EXERCISE INSTRUCTIONS:
Transcribe the records exactly from the line with "1440 pixels high." to the end, both included.

--- START RECORDS FOR PROCESSING ---

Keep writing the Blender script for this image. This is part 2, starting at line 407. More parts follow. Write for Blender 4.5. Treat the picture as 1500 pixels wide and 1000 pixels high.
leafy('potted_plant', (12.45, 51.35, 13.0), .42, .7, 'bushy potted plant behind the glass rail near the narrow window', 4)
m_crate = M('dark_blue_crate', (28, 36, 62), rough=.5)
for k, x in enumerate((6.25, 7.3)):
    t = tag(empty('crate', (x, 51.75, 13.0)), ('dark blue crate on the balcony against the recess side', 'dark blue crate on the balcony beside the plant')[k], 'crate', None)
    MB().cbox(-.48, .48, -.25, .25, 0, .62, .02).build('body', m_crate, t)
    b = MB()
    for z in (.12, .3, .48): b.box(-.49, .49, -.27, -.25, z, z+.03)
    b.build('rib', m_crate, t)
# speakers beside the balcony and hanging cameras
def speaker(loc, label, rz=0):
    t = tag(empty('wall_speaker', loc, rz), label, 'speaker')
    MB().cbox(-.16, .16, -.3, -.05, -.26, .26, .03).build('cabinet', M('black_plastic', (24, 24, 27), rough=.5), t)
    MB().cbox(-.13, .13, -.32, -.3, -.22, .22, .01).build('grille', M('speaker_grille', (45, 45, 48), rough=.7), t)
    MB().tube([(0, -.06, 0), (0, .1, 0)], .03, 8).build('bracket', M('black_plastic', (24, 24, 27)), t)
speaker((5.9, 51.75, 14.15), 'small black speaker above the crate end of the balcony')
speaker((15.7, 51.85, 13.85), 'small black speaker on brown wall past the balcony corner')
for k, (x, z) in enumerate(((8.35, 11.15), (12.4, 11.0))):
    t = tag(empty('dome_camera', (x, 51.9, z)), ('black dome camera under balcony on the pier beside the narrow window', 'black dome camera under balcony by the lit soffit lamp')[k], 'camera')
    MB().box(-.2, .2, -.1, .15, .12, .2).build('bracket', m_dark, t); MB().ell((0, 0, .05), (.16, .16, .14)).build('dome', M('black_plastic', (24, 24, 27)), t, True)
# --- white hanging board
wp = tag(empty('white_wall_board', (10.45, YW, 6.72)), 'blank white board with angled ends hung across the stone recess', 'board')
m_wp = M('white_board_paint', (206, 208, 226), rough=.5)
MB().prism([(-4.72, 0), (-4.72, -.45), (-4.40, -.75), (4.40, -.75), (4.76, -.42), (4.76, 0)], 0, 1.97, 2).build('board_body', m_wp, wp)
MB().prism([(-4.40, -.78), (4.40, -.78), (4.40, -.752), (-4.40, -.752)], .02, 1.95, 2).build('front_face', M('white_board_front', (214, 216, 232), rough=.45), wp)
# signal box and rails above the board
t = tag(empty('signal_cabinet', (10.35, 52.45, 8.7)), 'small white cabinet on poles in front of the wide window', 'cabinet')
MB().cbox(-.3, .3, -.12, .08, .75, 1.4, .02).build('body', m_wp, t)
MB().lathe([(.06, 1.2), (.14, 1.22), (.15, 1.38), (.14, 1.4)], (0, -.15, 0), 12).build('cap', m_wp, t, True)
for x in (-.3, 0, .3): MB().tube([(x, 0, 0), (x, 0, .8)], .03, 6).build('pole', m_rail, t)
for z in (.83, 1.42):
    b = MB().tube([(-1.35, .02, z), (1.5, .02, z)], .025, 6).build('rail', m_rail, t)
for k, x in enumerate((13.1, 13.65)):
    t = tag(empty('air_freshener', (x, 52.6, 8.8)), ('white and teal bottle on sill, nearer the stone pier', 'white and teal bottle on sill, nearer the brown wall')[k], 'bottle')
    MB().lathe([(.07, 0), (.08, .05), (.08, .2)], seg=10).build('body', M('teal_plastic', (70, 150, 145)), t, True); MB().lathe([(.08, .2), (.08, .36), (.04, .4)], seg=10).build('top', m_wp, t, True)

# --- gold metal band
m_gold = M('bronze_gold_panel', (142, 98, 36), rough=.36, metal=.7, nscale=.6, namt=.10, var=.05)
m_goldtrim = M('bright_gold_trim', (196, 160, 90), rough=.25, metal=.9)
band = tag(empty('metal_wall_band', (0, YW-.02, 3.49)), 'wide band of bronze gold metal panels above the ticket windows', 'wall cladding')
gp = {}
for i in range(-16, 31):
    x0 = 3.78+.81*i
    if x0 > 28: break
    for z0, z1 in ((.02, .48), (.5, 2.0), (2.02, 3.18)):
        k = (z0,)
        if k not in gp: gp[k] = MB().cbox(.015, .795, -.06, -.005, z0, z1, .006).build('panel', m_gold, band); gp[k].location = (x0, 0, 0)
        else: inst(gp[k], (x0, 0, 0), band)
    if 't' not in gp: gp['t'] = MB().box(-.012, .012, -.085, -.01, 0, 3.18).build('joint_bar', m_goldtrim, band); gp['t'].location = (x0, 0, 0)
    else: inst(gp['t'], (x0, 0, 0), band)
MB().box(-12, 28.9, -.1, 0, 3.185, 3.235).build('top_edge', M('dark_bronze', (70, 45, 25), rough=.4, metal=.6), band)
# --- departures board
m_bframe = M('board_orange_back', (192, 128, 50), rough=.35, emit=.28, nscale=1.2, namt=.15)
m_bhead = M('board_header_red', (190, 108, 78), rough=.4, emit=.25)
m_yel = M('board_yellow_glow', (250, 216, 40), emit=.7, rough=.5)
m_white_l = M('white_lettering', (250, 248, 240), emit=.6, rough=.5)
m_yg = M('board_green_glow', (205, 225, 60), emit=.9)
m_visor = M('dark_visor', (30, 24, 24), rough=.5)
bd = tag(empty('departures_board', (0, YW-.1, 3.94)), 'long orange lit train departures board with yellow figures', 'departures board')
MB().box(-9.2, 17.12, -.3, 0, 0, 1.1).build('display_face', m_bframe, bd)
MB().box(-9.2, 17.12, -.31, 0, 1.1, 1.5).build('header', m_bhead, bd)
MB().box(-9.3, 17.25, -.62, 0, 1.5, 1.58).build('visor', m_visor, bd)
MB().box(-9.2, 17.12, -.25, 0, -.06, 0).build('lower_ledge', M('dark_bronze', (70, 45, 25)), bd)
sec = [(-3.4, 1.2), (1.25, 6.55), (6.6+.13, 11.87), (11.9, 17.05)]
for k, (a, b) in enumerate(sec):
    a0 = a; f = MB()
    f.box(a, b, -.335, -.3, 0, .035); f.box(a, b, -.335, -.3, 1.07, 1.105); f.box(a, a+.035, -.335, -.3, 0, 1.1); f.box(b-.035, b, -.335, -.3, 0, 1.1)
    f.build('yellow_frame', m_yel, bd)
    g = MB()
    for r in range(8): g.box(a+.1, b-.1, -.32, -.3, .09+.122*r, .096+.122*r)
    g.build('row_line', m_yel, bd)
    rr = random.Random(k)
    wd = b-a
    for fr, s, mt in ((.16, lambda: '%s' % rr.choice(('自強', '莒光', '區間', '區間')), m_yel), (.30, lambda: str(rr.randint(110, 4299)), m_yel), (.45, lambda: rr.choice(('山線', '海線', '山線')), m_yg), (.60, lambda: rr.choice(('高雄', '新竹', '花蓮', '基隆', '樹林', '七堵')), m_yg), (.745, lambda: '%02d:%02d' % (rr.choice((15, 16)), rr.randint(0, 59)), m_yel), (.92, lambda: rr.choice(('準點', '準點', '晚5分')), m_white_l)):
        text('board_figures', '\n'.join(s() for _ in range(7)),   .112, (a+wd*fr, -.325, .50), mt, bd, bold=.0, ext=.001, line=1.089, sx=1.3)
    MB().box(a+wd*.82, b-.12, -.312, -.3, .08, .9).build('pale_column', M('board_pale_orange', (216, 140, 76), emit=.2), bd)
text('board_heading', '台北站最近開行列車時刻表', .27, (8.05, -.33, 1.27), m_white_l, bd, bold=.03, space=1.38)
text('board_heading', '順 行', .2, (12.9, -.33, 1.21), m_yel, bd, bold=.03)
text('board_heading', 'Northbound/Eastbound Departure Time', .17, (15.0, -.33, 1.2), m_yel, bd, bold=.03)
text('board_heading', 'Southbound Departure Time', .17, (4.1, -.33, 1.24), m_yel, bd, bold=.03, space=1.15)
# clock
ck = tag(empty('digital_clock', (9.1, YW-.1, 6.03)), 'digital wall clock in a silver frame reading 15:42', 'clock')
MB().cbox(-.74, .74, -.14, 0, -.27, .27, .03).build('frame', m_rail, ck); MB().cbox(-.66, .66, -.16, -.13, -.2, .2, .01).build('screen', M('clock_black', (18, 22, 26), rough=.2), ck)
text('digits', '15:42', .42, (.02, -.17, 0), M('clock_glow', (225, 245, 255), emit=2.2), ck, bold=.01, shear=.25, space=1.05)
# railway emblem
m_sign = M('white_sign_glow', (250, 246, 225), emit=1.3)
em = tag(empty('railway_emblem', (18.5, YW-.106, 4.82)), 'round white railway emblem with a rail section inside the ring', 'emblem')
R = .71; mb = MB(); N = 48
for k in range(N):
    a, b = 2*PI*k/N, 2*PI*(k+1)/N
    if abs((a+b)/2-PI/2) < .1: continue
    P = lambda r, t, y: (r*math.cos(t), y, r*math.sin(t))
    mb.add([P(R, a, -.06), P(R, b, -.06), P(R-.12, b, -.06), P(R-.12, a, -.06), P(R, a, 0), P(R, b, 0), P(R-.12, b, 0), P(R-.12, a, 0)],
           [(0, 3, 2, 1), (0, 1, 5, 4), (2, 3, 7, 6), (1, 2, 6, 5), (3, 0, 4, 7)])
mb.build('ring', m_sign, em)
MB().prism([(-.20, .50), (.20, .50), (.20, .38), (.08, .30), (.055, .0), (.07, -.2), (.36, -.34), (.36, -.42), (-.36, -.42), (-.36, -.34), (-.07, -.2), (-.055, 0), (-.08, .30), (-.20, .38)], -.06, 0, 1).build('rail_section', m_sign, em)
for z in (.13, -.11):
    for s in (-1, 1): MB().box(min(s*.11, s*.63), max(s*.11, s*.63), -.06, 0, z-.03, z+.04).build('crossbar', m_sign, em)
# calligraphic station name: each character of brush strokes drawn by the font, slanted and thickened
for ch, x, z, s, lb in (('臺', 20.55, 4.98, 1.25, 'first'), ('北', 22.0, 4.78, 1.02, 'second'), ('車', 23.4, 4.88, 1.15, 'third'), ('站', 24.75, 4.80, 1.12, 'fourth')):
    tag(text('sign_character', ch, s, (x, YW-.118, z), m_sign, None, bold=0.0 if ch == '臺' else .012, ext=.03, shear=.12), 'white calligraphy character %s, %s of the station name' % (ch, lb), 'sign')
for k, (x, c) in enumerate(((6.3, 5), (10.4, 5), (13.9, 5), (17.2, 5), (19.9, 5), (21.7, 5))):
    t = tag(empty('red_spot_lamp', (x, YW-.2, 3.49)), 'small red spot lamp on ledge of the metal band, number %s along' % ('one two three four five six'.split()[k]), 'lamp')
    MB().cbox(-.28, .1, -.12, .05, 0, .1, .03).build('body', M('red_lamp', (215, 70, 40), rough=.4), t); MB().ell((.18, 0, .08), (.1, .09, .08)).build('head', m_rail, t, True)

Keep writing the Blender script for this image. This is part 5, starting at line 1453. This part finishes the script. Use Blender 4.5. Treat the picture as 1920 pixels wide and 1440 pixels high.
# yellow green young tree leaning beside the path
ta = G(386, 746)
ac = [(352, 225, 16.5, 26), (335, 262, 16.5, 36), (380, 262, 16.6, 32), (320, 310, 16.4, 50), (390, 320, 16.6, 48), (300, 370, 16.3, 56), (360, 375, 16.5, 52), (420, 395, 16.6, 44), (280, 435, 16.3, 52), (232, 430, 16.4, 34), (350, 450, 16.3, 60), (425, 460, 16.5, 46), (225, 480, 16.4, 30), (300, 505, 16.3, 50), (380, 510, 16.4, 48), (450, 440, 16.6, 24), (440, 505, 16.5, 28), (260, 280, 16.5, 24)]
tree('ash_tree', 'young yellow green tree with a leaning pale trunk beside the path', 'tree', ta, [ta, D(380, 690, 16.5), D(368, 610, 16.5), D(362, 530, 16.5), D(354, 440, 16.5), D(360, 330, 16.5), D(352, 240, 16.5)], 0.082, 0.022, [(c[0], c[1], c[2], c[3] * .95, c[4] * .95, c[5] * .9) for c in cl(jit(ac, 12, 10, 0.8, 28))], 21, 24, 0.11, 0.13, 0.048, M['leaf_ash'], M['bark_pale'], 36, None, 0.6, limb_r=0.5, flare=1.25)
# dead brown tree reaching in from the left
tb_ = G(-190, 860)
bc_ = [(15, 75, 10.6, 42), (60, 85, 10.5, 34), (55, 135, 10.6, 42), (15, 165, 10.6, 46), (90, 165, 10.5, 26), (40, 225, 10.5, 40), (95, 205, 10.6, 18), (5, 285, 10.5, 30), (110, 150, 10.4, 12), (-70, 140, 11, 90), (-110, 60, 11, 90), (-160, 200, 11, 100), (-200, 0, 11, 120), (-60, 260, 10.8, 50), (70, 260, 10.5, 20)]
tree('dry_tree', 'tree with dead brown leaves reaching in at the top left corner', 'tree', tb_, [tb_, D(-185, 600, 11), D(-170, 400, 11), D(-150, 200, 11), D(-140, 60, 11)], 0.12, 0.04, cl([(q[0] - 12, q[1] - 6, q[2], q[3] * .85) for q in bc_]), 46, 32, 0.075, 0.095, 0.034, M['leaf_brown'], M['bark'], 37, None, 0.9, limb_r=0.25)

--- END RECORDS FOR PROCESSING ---

RESPONSE BELOW:
Keep writing the Blender script for this image. This is part 5, starting at line 1453. This part finishes the script. Use Blender 4.5. Treat the picture as 1920 pixels wide and 1440 pixels high.
# yellow green young tree leaning beside the path
ta = G(386, 746)
ac = [(352, 225, 16.5, 26), (335, 262, 16.5, 36), (380, 262, 16.6, 32), (320, 310, 16.4, 50), (390, 320, 16.6, 48), (300, 370, 16.3, 56), (360, 375, 16.5, 52), (420, 395, 16.6, 44), (280, 435, 16.3, 52), (232, 430, 16.4, 34), (350, 450, 16.3, 60), (425, 460, 16.5, 46), (225, 480, 16.4, 30), (300, 505, 16.3, 50), (380, 510, 16.4, 48), (450, 440, 16.6, 24), (440, 505, 16.5, 28), (260, 280, 16.5, 24)]
tree('ash_tree', 'young yellow green tree with a leaning pale trunk beside the path', 'tree', ta, [ta, D(380, 690, 16.5), D(368, 610, 16.5), D(362, 530, 16.5), D(354, 440, 16.5), D(360, 330, 16.5), D(352, 240, 16.5)], 0.082, 0.022, [(c[0], c[1], c[2], c[3] * .95, c[4] * .95, c[5] * .9) for c in cl(jit(ac, 12, 10, 0.8, 28))], 21, 24, 0.11, 0.13, 0.048, M['leaf_ash'], M['bark_pale'], 36, None, 0.6, limb_r=0.5, flare=1.25)
# dead brown tree reaching in from the left
tb_ = G(-190, 860)
bc_ = [(15, 75, 10.6, 42), (60, 85, 10.5, 34), (55, 135, 10.6, 42), (15, 165, 10.6, 46), (90, 165, 10.5, 26), (40, 225, 10.5, 40), (95, 205, 10.6, 18), (5, 285, 10.5, 30), (110, 150, 10.4, 12), (-70, 140, 11, 90), (-110, 60, 11, 90), (-160, 200, 11, 100), (-200, 0, 11, 120), (-60, 260, 10.8, 50), (70, 260, 10.5, 20)]
tree('dry_tree', 'tree with dead brown leaves reaching in at the top left corner', 'tree', tb_, [tb_, D(-185, 600, 11), D(-170, 400, 11), D(-150, 200, 11), D(-140, 60, 11)], 0.12, 0.04, cl([(q[0] - 12, q[1] - 6, q[2], q[3] * .85) for q in bc_]), 46, 32, 0.075, 0.095, 0.034, M['leaf_brown'], M['bark'], 37, None, 0.9, limb_r=0.25)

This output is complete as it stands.